Monday, September 19, 2011

Painting Groundwork With Oils

I know that in the past I have always treated the groundwork step-by-step as part of the overall figure, making references to my methods as I go. I thought it might be nice to separate the groundwork out as a specific focus for an article. This would give me the chance to solidify my techniques.

This is a simple groundwork base for a single 54mm figure. I utilized a Walnut base, an Armand Bayardi resin tree stump, epoxy putty, static grass, dirt and White Birch seeds from my front yard (basically the same thing you get in a Hudson & Allen bag but I get them for free every two years.).
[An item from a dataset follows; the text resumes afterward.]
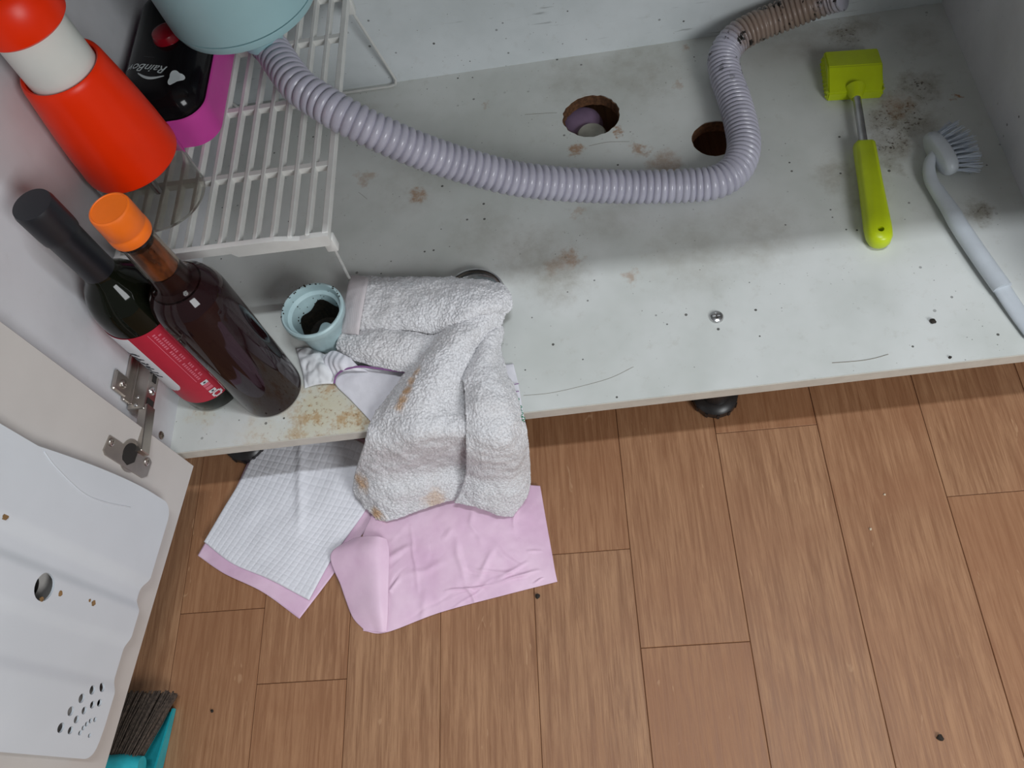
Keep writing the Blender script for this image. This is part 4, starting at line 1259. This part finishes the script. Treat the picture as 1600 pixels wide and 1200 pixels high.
hb = thing('hand_broom', 'grey-brown bristled hand broom resting in the turquoise dustpan', 'broom', (-0.56, 0.09, 0.03))
bm = bmesh.new()
c0, c1 = at(120, 1200, .045), at(222, 1196, .040)
tube_into(bm, [c0, c0.lerp(c1, .25), c0.lerp(c1, .75), c1], lambda i: (.011, .012, .012, .009)[i], 20)
obj('broom_head', bm, M['dustpan'], hb)
bm = bmesh.new()
rnd = random.Random(9)
for k in range(420):
    s_ = k / 419
    lay_ = rnd.random()
    p0 = at(120, 1192, .045).lerp(at(215, 1190, .040), s_) + Vector((0, 0, (lay_ - .5) * .016))
    tip_px = 150 + 126 * s_ + rnd.uniform(-4, 3)
    p1 = at(tip_px, 1082 + rnd.uniform(-3, 5) + (3 if s_ > .95 else 0), .018) + Vector((0, 0, (lay_ - .5) * .014))
    m_ = p0.lerp(p1, .55) + Vector((rnd.uniform(-.0015, .0015), 0, rnd.uniform(-.001, .002)))
    tube_into(bm, [p0, m_, p1], .00062, 4)
bs = obj('broom_bristles', bm, M['bristle_brown'], hb)
bs['kind'] = 'stuff'

# ================================================================== crumbs
def crumb(px, py, z, r, mat, label, seed, group=None):
    p = at(px, py, z)
    bm = bmesh.new()
    bmesh.ops.create_icosphere(bm, subdivisions=2, radius=r)
    for v in bm.verts:
        v.co *= 1 + 0.5 * noise.noise(v.co * (1.2 / r) + Vector((seed, 0, 0)))
        v.co.z *= 0.6
        v.co += p
    mz = min(v.co.z for v in bm.verts)
    for v in bm.verts:
        v.co.z += z - mz
    o = obj('crumb', bm, M[mat])
    return tag(o, label, 'crumb', group)
crumb(840, 932, 0, .0028, 'crumb', 'dark crumb on the planks by the corner of the pink pad', 1)
crumb(1468, 1153, 0, .0030, 'crumb', 'dark crumb on the planks near the bottom right corner', 2)
crumb(1457, 503, ZB, .0030, 'crumb', 'small dark curled crumb on the cabinet floor left of the brush tab', 3)
crumb(1484, 559, ZB, .0016, 'crumb', 'tiny dark crumb at the front edge of the cabinet floor', 4)
crumb(1382, 773, 0, .0012, 'pale_crumb', 'pale crumb on the planks upper of two below the cabinet', 5)
crumb(1360, 827, 0, .0013, 'pale_crumb', 'pale crumb on the planks lower of two below the cabinet', 6)
crumb(332, 1111, 0, .0018, 'crumb', 'tiny dark crumb on the planks right of the broom', 7)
I shape the groundwork in it's basic form using the epoxy putty, after placing the stump in it's desired location. I use a few pieces of broken balsa wood to work a stone like texture in the putty. Balsa snaps unevenly and gives a nice varied tool surface for this task. The figure's feet are weted with water and pressed into location, lifted and the base is set aside to dry. Once cured the base is coated with thinned wood glue (I use one that dries waterproof to withstand the washes of color I use). Over the glue I apply light varied sand sparsely and then the static grass in patches. Later I glued down some of the seeds to resemble fallen leaves. Once everything was dry I masked the base and sprayed everything in white automotive primer.

The pictures above show the groundwork after two initial wash coats of Burnt Umber Oil Paints. I applied the wash to everything to unify the tonal values. As you will see in the following pictures the colors separate down the line in the process. I do apply the color heavier in some areas than others to pop out details (See how the leaves are lighter than the tree trunk above?).

In the photo above I applied a wash of Greenish Umber and Chrome Green Deep to the grassy areas. This was allowed to dry and an overall wash of Greenish Umber and Burnt Umber was applied to blend the two (below).

I used touches of Cad Yellow Medium, Cad Red Light, Yellow Ochre and Burnt Sienna to paint the leaves. This mix was thinned like a glaze (not as thin as a wash). Once dry a further wash of Burnt Umber was applied in certain areas to further define the ground, tone down the leaves and shadow where the figure will be standing.

Burnt Umber, Mars Black and Titanium White were mixed in various shades of grayish brown and applied to pop out the tree bark and lighten the exposed tree trunk where it has split. This mix was yellowed out a bit with Ochre and used to brighten the grass and the edges of the leaves.